Short exercise:
Here are some records; copy every line that holds the word "pixels".

>> START

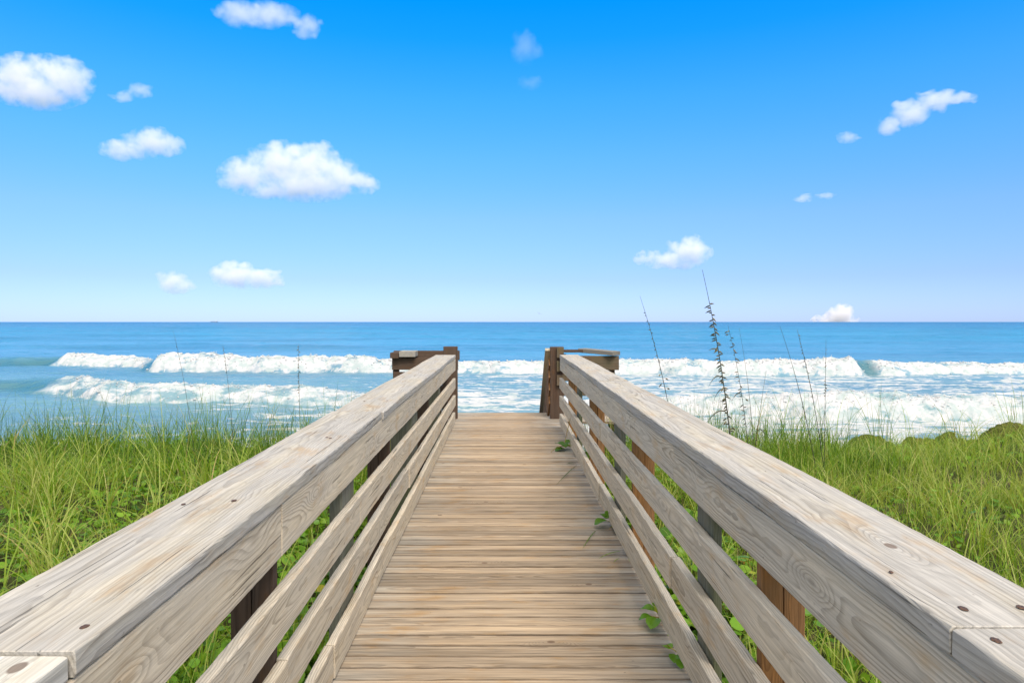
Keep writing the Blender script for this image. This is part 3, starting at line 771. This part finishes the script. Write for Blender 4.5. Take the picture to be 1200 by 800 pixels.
def sea_oat(base, top, Y, label, bow, seeds, rad=.0042, longleaf=(), heavy=1.0, dense=1.0):
    b3 = np.array(at(*base, Y)); t3 = np.array(at(*top, Y))
    g = float(gz(b3[0], b3[1]))
    low = b3.copy(); low[2] = g - .03; low[0] += (b3[0] - t3[0]) * max(b3[2] - g, 0) / max(t3[2] - b3[2], .1) * .4
    root = empty('sea_oat', (low[0], low[1], g))
    tag(root, label, 'sea oat', 'sea oat stalks rising from the dune grass')
    o = np.array((low[0], low[1], g))
    m = (low + t3) / 2 + np.array((bow, 0, .06))
    pts = curve(low, m, t3, 36) - o
    b = Buf(); tube(b, pts, np.linspace(rad, rad * .28, 36), gc=.35)
    b.build('stem', M['straw'], root, True)
    if seeds:
        sb = Buf()
        for (f0, f1, n, L) in seeds:
            j0, j1 = int(f0 * 35), min(int(f1 * 35) + 2, 36)
            tube(sb, pts[j0:j1], np.linspace(rad, rad * .28, 36)[j0:j1] * 1.15, gc=.3)
            for k in range(n):
                f = f0 + (f1 - f0) * (k + random.random() * .7) / n
                i = min(int(f * 35), 34); p = pts[i] + (pts[i + 1] - pts[i]) * (f * 35 - i)
                sgn = -1 if random.random() < .68 else 1
                d = (sgn * random.uniform(.5, 1.0), random.uniform(-.6, .6), random.uniform(-.7, .35))
                ln = L * random.uniform(.6, 1.25)
                if ln > .05:
                    q = p + np.array(d) * ln * .8
                    tube(sb, curve(p, p + (q - p) * .5 + np.array((0, 0, .02)), q, 6), .0012, 4, gc=.3)
                    for _ in range(3): seedv(sb, p + (q - p) * random.uniform(.5, 1), (d[0], d[1], d[2] - .5), .028 * heavy, .0055 * heavy, random.uniform(.2, 1.0))
                else:
                    seedv(sb, p, d, ln * heavy, .0062 * heavy, random.uniform(.2, 1.0))
        sb.build('seed_head', M['straw'], root, True)
    for (f, dx, dz, ln) in longleaf:
        i = int(f * 35); p = pts[i]
        lb = Buf(); q = p + np.array((dx, random.uniform(-.05, .05), dz))
        cv = curve(p, p + np.array((dx * .45, 0, abs(dz) * .4 + .04)), q, 10)
        sdv = np.array((.15, .4, .9)); sdv /= np.linalg.norm(sdv)
        wd = np.sin(np.linspace(.3, np.pi, 10))[:, None] * .0075 + .0006
        A = cv - sdv * wd; B = cv + sdv * wd
        Vv = np.stack([A, B], 1).reshape(-1, 3); i2 = np.arange(9) * 2
        lb.add(Vv, [np.stack([i2, i2 + 1, i2 + 3, i2 + 2], 1)], gc=.3)
        lb.build('leaf', M['straw'], root, True)
    return root

sea_oat((856, 498), (823, 316), 7.2, 'tallest sea oat stalk, heavy with seeds, standing clear against the sky right of the steps', .10, [(.42, .86, 46, .040), (.14, .42, 26, .044)], .0075, [(.56, -.17, -.10, .2), (.50, -.12, -.14, .2), (.66, -.10, .0, .1), (.40, -.22, -.12, .2), (.30, .20, -.05, .2), (.22, -.26, .02, .2), (.18, .24, .06, .2), (.28, -.3, -.16, .2)], 1.35)
sea_oat((789, 490), (750, 347), 7.8, 'slim sea oat bent to the left, nearest the railing of the landing', .12, [(.62, .93, 14, .022), (.52, .62, 4, .075)], .0055)
sea_oat((874, 497), (853, 381), 7.4, 'sea oat with a hooked drooping tip just right of the tallest stalk', .10, [(.78, .98, 14, .045), (.44, .74, 14, .05)], .0042, [(.62, -.10, -.08, .1)])
sea_oat((880, 497), (866, 384), 7.7, 'bare thin stalk crossing behind the hooked sea oat', .09, [], .0040)
sea_oat((884, 505), (898, 434), 7.3, 'short forked dark sea oat leaning right among the stalks', -.02, [(.45, .60, 6, .026)], .0042, [(.55, .11, -.10, .1)])
sea_oat((951, 500), (914, 382), 8.2, 'bare slanting stalk leftmost of three apart on the right dune', .08, [(.4, .5, 4, .02)], .0058)
sea_oat((961, 498), (934, 386), 8.3, 'seeded stalk in the middle of three apart on the right dune', .07, [(.55, .97, 22, .020)], .0058)
sea_oat((966, 507), (968, 398), 8.1, 'upright stalk with a dark seed knot, rightmost of three on the right dune', .0, [(.62, .72, 8, .024), (.8, .95, 5, .014)], .0049)
sea_oat((226, 505), (203, 387), 8.8, 'long bare stalk leaning left above the left dune, farthest from the railing', .07, [(.8, .97, 5, .012)], .0040)
sea_oat((272, 495), (261, 403), 8.9, 'thin stalk with a narrow dark head, middle one above the left dune', .05, [(.78, .99, 14, .014)], .0040)
sea_oat((353, 500), (350, 402), 8.6, 'upright seeded stalk above the left dune, nearest the left railing', -.02, [(.62, .98, 20, .026)], .0040)

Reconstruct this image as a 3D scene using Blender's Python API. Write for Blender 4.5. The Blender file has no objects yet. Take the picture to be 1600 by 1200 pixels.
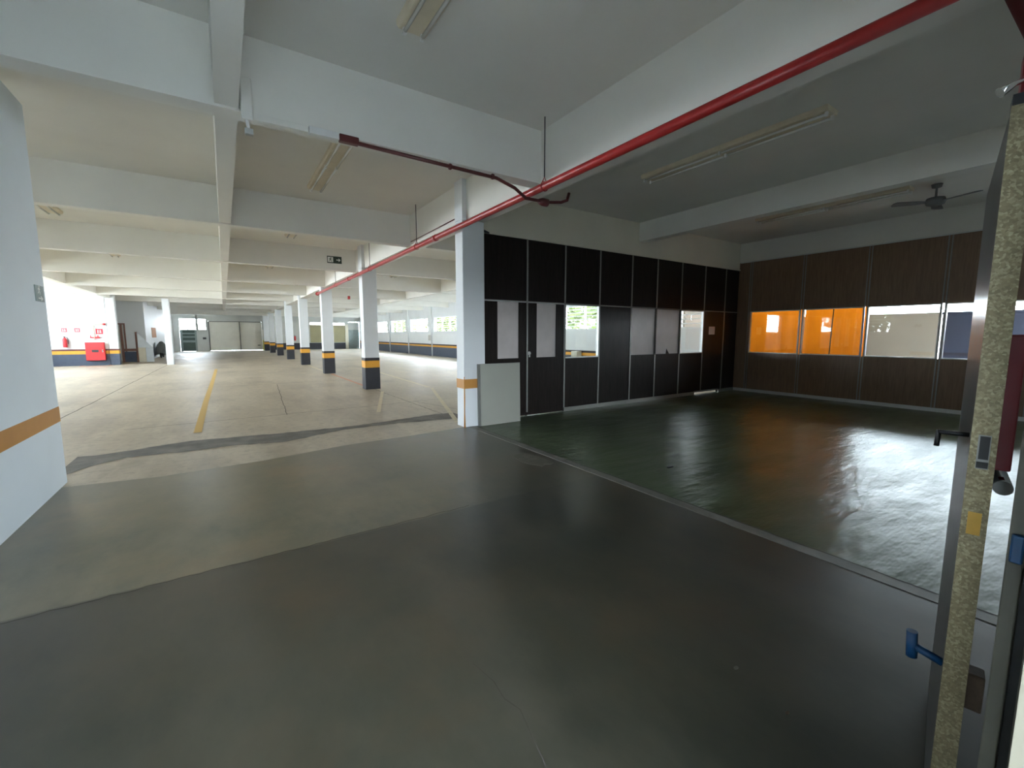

>> END

Written response:
Keep writing the Blender script for this image. This is part 3, starting at line 771. This part finishes the script. Write for Blender 4.5. Take the picture to be 1200 by 800 pixels.
Reconstruct this image as a 3D scene using Blender's Python API. Write for Blender 4.5. The Blender file has no objects yet. Take the picture to be 1600 by 1200 pixels.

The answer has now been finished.